Why Does the Laplacian of 1/Vector r Equal Zero?

[NewtonApple]

Homework Statement

Show that \nabla^{2}\left(\frac{1}{\overrightarrow{r}}\right)=0

Homework Equations

The Attempt at a Solution

Let \nabla=\hat{i}\frac{\partial}{\partial x}+\hat{j}\frac{\partial}{\partial y}+\hat{k}\frac{\partial}{\partial z}

and \overrightarrow{r}=x\hat{i}+y\hat{j}+z\hat{k}, \mid r\mid=\sqrt{x^{2}+y^{2}+z^{2}},

\hat{r}=\hat{i}+\hat{j}+\hat{k}

First calculate \nabla\left(\frac{1}{\overrightarrow{r}}\right)=\nabla\left(\frac{1}{\mid r\mid\hat{r}}\right)=\nabla\left(\frac{1}{\mid r\mid}\hat{r}\right)=\left[\hat{i}\frac{\partial}{\partial x}+\hat{j}\frac{\partial}{\partial y}+\hat{k}\frac{\partial}{\partial z}\right]\left[\frac{\hat{i}+\hat{j}+\hat{k}}{\sqrt{x^{2}+y^{2}+z^{2}}}\right]

= \hat{i}\frac{\partial}{\partial x}\left(x^{2}+y^{2}+z^{2}\right)^{\frac{-1}{2}}+\hat{j}\frac{\partial}{\partial y}\left(x^{2}+y^{2}+z^{2}\right)^{\frac{-1}{2}}+\hat{k}\frac{\partial}{\partial z}\left(x^{2}+y^{2}+z^{2}\right)^{\frac{-1}{2}}

Am I doing it the right way?

 

[TSny]

$\frac{1}{\vec{r}}$ doesn't make sense because it involves dividing by a vector.

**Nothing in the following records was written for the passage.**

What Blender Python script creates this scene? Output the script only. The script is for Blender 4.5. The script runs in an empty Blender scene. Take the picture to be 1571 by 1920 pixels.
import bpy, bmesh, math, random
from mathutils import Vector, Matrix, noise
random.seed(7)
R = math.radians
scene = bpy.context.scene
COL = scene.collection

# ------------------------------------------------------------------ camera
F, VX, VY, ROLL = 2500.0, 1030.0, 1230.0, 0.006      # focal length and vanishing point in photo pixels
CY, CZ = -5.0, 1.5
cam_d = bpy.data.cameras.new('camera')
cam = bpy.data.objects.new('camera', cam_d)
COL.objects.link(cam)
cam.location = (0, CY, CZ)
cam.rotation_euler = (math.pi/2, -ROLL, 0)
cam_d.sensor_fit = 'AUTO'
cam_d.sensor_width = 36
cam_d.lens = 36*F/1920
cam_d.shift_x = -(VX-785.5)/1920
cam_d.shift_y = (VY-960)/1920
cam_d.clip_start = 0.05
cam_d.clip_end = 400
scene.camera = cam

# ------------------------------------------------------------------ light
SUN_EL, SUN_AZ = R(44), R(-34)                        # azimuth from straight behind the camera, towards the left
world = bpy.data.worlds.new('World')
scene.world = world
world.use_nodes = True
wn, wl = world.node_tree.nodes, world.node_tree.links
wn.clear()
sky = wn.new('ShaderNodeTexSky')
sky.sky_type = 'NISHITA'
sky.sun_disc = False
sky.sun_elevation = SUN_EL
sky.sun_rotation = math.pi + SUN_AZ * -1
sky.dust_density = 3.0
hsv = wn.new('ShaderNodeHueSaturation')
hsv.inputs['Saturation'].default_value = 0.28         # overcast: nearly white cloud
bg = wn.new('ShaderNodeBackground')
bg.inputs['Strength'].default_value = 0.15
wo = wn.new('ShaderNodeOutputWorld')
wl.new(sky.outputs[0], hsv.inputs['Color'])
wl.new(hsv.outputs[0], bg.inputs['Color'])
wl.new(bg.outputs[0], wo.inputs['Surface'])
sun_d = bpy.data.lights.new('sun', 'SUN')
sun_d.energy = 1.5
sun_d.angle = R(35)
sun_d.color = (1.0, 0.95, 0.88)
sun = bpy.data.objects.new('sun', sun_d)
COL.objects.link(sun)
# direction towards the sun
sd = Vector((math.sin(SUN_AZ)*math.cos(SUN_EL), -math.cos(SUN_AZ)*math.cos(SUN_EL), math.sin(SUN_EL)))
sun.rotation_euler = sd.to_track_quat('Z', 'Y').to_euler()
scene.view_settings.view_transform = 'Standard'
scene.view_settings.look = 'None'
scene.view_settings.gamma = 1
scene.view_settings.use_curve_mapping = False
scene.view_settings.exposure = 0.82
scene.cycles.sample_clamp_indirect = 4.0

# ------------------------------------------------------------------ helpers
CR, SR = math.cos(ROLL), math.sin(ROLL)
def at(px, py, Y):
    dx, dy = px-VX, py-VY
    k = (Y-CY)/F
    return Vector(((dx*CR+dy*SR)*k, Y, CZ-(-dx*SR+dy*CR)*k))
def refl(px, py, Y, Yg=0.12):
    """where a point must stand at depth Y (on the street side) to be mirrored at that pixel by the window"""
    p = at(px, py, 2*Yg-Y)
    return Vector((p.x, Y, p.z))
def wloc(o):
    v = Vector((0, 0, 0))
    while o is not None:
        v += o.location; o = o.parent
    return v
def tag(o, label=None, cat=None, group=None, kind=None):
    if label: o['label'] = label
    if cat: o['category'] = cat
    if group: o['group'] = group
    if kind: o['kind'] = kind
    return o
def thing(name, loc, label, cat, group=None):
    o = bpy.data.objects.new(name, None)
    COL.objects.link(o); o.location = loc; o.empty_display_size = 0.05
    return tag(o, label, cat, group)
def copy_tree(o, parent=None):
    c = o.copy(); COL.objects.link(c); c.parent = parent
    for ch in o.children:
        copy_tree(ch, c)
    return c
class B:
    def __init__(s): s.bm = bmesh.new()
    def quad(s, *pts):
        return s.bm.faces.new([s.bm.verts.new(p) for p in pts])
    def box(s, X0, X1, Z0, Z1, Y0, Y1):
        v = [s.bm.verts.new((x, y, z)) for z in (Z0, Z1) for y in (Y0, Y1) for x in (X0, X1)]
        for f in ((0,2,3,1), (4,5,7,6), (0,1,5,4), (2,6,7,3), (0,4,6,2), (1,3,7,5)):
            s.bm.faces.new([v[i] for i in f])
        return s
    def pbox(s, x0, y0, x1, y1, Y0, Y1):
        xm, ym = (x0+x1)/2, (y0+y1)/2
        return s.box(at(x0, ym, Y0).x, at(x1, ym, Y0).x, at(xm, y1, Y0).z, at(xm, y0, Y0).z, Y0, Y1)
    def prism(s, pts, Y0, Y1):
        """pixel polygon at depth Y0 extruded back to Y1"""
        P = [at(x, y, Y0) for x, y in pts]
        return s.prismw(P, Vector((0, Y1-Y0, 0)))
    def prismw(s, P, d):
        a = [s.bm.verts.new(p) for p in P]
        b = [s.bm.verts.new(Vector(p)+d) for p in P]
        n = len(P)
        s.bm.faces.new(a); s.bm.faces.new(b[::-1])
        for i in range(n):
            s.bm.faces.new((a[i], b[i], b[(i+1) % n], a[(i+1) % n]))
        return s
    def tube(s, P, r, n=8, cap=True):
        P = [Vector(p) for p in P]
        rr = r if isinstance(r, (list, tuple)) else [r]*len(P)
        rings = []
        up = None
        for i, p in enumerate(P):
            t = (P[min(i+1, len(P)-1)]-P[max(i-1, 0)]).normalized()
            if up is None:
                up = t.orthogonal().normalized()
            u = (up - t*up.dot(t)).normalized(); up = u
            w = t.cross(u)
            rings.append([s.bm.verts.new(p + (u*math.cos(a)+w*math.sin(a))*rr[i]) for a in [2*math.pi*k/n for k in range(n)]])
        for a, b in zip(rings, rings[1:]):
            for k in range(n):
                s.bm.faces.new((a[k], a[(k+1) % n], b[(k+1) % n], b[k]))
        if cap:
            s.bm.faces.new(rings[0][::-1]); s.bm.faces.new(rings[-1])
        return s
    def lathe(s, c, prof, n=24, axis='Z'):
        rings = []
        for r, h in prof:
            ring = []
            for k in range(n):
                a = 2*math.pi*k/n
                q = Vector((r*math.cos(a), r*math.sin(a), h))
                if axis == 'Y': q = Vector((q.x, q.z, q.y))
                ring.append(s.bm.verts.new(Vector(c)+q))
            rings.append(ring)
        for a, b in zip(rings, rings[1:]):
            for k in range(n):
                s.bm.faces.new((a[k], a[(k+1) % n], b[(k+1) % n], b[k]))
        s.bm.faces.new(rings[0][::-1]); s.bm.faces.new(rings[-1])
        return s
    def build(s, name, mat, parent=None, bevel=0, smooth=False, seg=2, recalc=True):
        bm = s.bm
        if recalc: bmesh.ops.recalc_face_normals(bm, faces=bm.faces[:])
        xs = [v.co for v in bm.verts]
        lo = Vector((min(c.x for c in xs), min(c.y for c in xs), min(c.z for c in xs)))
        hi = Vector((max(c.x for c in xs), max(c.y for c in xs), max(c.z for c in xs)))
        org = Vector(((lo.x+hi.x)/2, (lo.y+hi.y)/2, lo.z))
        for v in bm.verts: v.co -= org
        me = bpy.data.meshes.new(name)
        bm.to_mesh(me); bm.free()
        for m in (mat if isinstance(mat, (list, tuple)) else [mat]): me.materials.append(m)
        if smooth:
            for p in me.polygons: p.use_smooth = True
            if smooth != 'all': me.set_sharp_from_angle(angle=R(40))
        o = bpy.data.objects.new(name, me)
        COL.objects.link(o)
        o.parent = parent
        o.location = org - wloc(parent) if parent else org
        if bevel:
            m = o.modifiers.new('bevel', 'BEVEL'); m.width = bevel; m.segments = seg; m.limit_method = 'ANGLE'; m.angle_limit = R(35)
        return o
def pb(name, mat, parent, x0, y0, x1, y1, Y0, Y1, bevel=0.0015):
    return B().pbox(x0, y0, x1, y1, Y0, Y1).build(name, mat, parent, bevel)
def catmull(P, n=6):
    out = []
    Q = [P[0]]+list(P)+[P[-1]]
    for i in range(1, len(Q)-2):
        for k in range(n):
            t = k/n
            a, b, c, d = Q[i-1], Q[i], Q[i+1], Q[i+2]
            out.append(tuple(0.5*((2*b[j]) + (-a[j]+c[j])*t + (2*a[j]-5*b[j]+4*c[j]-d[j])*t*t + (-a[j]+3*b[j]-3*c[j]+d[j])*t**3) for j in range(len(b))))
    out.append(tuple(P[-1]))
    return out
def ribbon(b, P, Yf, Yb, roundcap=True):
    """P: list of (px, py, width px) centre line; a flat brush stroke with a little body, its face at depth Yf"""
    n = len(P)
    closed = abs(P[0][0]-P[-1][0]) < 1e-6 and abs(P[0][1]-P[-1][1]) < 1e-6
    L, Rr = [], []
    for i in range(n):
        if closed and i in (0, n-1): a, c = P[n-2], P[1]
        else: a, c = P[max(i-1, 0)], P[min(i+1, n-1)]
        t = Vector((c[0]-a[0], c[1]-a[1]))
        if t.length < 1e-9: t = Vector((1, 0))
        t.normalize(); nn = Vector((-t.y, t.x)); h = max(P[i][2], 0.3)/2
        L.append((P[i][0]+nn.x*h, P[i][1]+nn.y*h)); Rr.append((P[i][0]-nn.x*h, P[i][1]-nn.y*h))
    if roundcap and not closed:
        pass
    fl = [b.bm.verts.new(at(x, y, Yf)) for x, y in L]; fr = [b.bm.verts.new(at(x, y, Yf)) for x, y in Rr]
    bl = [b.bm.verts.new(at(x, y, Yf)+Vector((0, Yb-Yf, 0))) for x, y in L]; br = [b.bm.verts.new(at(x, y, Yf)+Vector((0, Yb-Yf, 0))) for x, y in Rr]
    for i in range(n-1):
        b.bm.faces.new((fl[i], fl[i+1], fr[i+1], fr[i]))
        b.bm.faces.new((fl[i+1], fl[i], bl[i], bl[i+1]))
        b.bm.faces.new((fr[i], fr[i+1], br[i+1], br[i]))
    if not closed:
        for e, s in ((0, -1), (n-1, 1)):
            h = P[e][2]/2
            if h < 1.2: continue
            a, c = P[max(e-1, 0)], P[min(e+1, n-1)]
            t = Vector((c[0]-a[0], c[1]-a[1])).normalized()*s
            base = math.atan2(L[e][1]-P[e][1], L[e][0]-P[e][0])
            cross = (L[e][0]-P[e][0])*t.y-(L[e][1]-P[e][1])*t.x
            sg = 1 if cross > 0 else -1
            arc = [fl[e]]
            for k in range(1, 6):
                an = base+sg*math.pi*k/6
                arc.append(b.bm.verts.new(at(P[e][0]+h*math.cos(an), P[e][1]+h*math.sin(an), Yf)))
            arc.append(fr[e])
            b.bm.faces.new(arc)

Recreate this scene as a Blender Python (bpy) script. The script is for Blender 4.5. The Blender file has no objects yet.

Are you sure you aren't supposed to take the Laplacian of $\frac{1}{|\vec{r}|}$ instead?

 

[NewtonApple]

$\frac{1}{\vec{r}}$ doesn't make sense because it involves dividing by a vector.

Are you sure you aren't supposed to take the Laplacian of $\frac{1}{|\vec{r}|}$ instead?

It looks like a vector

The problem is from Mathematical Methods for Physicists by Tai L. Chow.

 

[TSny]

You're right, it does look like $1/\vec{r}$. I think it must be a misprint. It does turn out that $\nabla^2(1/r)=0$ (except at $r = 0$).

So, I'm thinking that's what was meant.

Part (c) also seems to have some misprints, unless the author is purposely trying to test whether you can tell if an expression is meaningless.